Вот почему автор взывает к правительству, чтобы оно положило предел свободе производства, чтобы эти лишенные всякого надзора рабочие не могли далее подрывать репутацию французской индустрии и лишать Францию внешних рынков [6]. Почти совершенное отсутствие во Франции мануфактур нового типа «ateliers réunis», где рабочие работают в здании заведения, констатируется таким образом инспекторами мануфактур самым категорическим образом.
До восстановления цехов и регламентации дело все же не дошло, но было признано необходимым строго ограничить свободу рабочих в их сношениях с предпринимателями, в их передвижениях и т. д.
Вообще говоря, все, что касалось рабочих, рассматривалось при Консульстве и Империи прежде всего с точки зрения сохранения общественного порядка и спокойствия; например, даже безработица, проистекающая от недостатка сырья, интересовала власти именно с этой стороны, и это было возведено в принцип, вполне определенно провозглашавшийся во всеподданнейших докладах и других официальных документах [7] (впрочем, то же отношение к вопросу характерно и для предшествовавшего режима, особенно для Директории).
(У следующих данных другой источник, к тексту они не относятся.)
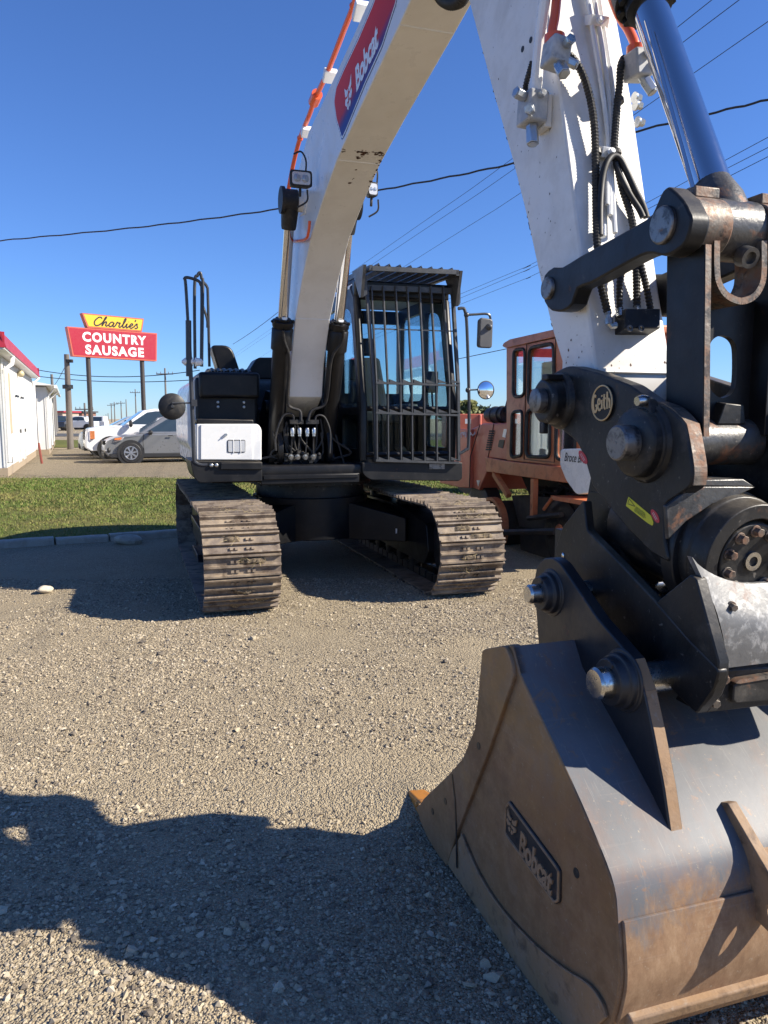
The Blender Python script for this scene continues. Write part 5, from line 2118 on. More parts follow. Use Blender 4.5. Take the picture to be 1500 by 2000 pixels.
# ------------------------------------------------------------------ quick coupler with tilt actuator
cp = bpy.data.objects.new('quick_coupler', None)
col.objects.link(cp)
cp.parent = exc
CPV = VC - 0.21
pl_px = [(1083, 727), (1110, 713), (1167, 728), (1230, 752), (1277, 785), (1307, 797), (1333, 823), (1340, 840), (1352, 913), (1350, 950), (1297, 985), (1297, 1053), (1307, 1100), (1270, 1078), (1230, 1037), (1190, 990), (1157, 950), (1143, 900), (1127, 863), (1077, 823), (1062, 790), (1066, 750)]
plate = round_poly(tr(CPV, pl_px), [0.02, 0.04, 0.0, 0.01, 0.02, 0.03, 0.04, 0.02, 0.02, 0.02, 0.02, 0.0, 0.02, 0, 0, 0, 0.02, 0.02, 0.03, 0.03, 0.03, 0.03], 4)
for v0, v1 in ((CPV, CPV + 0.052), (VC + 0.158, VC + 0.21)):
    mb = MB()
    mb.lat(plate, v0, v1)
    mb.build('coupler_plate', M['coupler'], cp, bevel=0.006, seg=2)
mb = MB()      # worn, rusty rim strip of the near plate
rim = tr(CPV, [(1277, 785), (1307, 797), (1333, 823), (1340, 840), (1352, 913), (1350, 948)])
rim = smooth2(rim, 5)
for i in range(len(rim) - 1):
    (a, b_), (c, d) = rim[i], rim[i + 1]
    t = Vector((c - a, d - b_)).normalized()
    n_ = Vector((-t.y, t.x))
    if n_.x < 0:
        n_ = -n_
    e = n_ * 0.0015
    mb.prism([V(a + e.x, CPV + 0.006, b_ + e.y), V(c + e.x, CPV + 0.006, d + e.y), V(c - n_.x * 0.004, CPV + 0.006, d - n_.y * 0.004), V(a - n_.x * 0.004, CPV + 0.006, b_ - n_.y * 0.004)],
             [V(a + e.x, CPV + 0.046, b_ + e.y), V(c + e.x, CPV + 0.046, d + e.y), V(c - n_.x * 0.004, CPV + 0.046, d - n_.y * 0.004), V(a - n_.x * 0.004, CPV + 0.046, b_ - n_.y * 0.004)])
mb.build('worn_rim', M['worn_edge'], cp, smooth=50)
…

Самым важным памятником наполеоновского законодательства относительно рабочих, конечно, является закон 22 жерминаля. Законом 22 жерминаля (12 апреля 1803 г.) [8]: 1) подтверждался закон Ле Шапелье касательно воспрещения каких бы то ни было стачек, причем виновные подвергались тюремному заключению до 3 месяцев; в случае сборищ или применения насильственных действий виновные подлежали уголовному суду [9]; 2) ни один ученик или взрослый рабочий не мог быть принят хозяином без предъявления удостоверения того лица, у которого раньше находился ученик или рабочий; удостоверения, что все обязательства данным учеником или рабочим выполнены [10]; 3) все дела, касающиеся профессиональных отношений между хозяевами и рабочими (или учениками), рассматривались и решались безапелляционно в Париже префектом полиции, в других местах — мэром или его помощником [11].